Saskatoon StarPhoenix

Court rejects convicted killer’s appeal in 2012 fatal shooting of mother of four

- DAVE DEIBERT

The Saskatchew­an Court of Appeal has dismissed the appeal of a man convicted in the fatal shooting of a Saskatoon mother who was the victim of mistaken identity.

Joshua Petrin has always maintained his innocence in the death of Lorry Ann Santos in September 2012.

He was found guilty in 2016 of first-degree murder and conspiracy to commit murder.

Petrin is serving a life sentence with no chance of parole for 25 years.

Santos, who was 34 and a mother of four, was fatally shot when she answered an early morning doorbell at her Saskatoon home.
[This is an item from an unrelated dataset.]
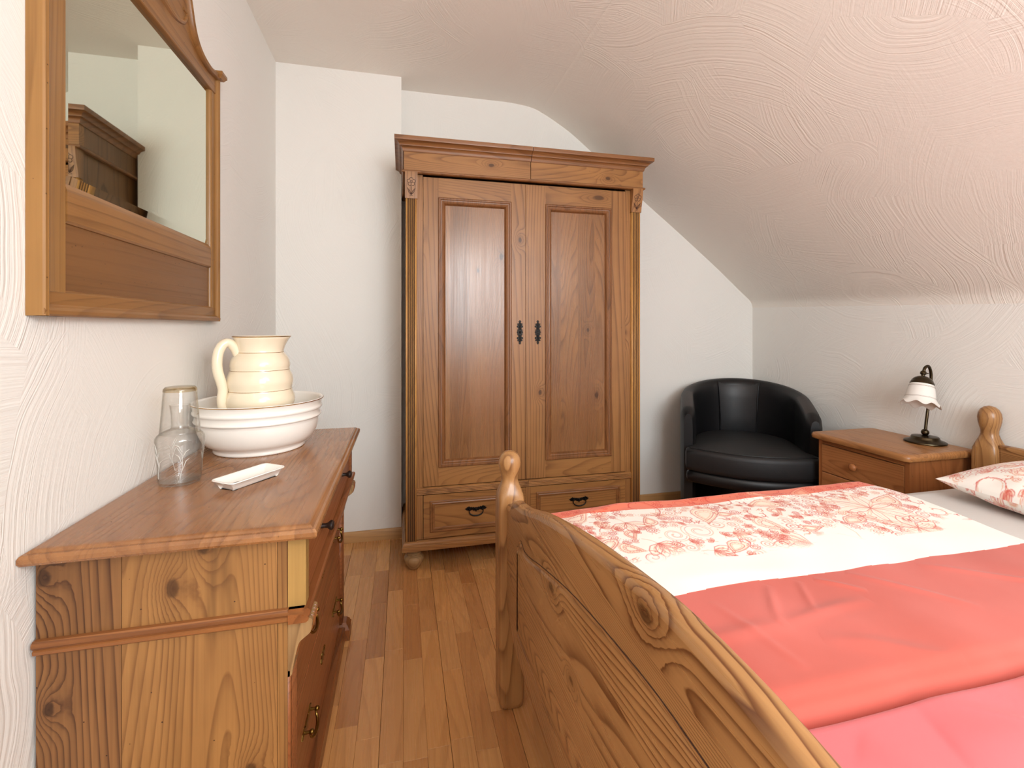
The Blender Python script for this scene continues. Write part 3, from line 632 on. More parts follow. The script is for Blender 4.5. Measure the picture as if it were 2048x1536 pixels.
MB().loops([[lmap(y, Z0+a, d) for a, d in sb] for y in (Y0+.0012, Y1-.0012)]).build('bottom_rail', M['mir_y'], Mi, 25)
MB().box(LX+.0006, LX+.0115, Y0+.062, Y1-.062, Z0+.048, 1.412).build('lower_panel', M['mir_panel'], Mi, 0)
MB().loops([[lmap(y, a, d) for a, d in ((1.408, 0), (1.408, .014), (1.413, .018), (1.470, .018), (1.480, .015), (1.489, .008), (1.489, 0))] for y in (Y0+.0785, Y1-.0545)]).build('middle_rail', M['mir_y'], Mi, 25)
g = MB(); g.rect(gy0-.004, gy1+.004, gz0-.004, gz1+.004, [(0, .001), (0, .0065), (.022, .0088)], lmap); g.build('mirror_glass', M['mirror'], Mi, 0)
yc = (Y0+Y1)/2
half = [(0, 2.315), (.06, 2.308), (.12, 2.275), (.165, 2.215), (.195, 2.145), (.225, 2.108), (.27, 2.086), (.33, 2.078), (.37, 2.084), (.40, 2.085)]
top = smooth_curve(half, 5)
line = [(yc-a, b) for a, b in top[::-1]]+[(yc+a, b) for a, b in top[1:]]
outl = line+[(Y1-.022, 2.028), (Y0+.022, 2.028)]
MB().poly(outl, [(0, 0), (0, .019), (.002, .021)], lmap).build('crest', M['mir_y'], Mi, 25)
cm = MB(); mp = [(-.006, .018), (.010, .018), (.014, .026), (.012, .033), (.005, .036), (-.003, .033), (-.006, .026)]
cm.sweep([(-a, b) for a, b in mp], line, False, lmap); cm.build('crest_moulding', M['mir_y'], Mi, 30)
orn = MB()
for sg in (-1, 1):
    pts = smooth_curve([(yc+sg*a, b) for a, b in ((.01, 2.13), (.06, 2.15), (.10, 2.20), (.085, 2.235), (.055, 2.225), (.06, 2.195))], 6)
    orn.tube([lmap(a, b, .021) for a, b in pts], [.010-.006*k/len(pts) for k in range(len(pts))], 8)
    pts = smooth_curve([(yc+sg*a, b) for a, b in ((.02, 2.11), (.09, 2.105), (.15, 2.125), (.17, 2.16), (.15, 2.165))], 6)
    orn.tube([lmap(a, b, .021) for a, b in pts], [.009-.005*k/len(pts) for k in range(len(pts))], 8)
orn.ball(lmap(yc, 2.17, .021), .02, 10); orn.build('crest_carving', M['mir_y'], Mi, 40)
for y in (Y0, Y1):
    sg = 1 if y == Y0 else -1
    a, b = sorted((y-sg*.010, y+sg*.036))
    MB().rect(a, b, LX+.0005, LX+.048, [(.008, 2.085), (.004, 2.092), (0, 2.097), (0, 2.106), (.003, 2.109)], lambda p, q, z: (q, p, z)).build('cap_block', M['mir_y'], Mi, 25)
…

Prosecutor­s argued at Petrin’s trial that he ordered a hit on a former member of the Alberta-based gang White Boy Posse, but the hit men went to an incorrect house.

Two other men were convicted and given life sentences.

“After reviewing the evidence relied on by the trial judge with respect to this offence, and indeed the evidence as a whole, I can find no flaw in the trial judge’s evaluation of the evidence or in her analysis that leads me to conclude her conclusion on the conspiracy to commit murder is unreasonab­le,” the three-member panel wrote in the decision that was released Tuesday.

“On the whole, the verdict of the trial judge was one that she could properly have rendered based on the evidence before her.”

The appeal court also dismissed Petrin’s applicatio­n to present fresh evidence.

The panel wrote “some, if not all, of the proffered fresh evidence was actually known to counsel at trial.”

And, the written decision continued, “the new evidence could not reasonably be expected to have affected the verdict.”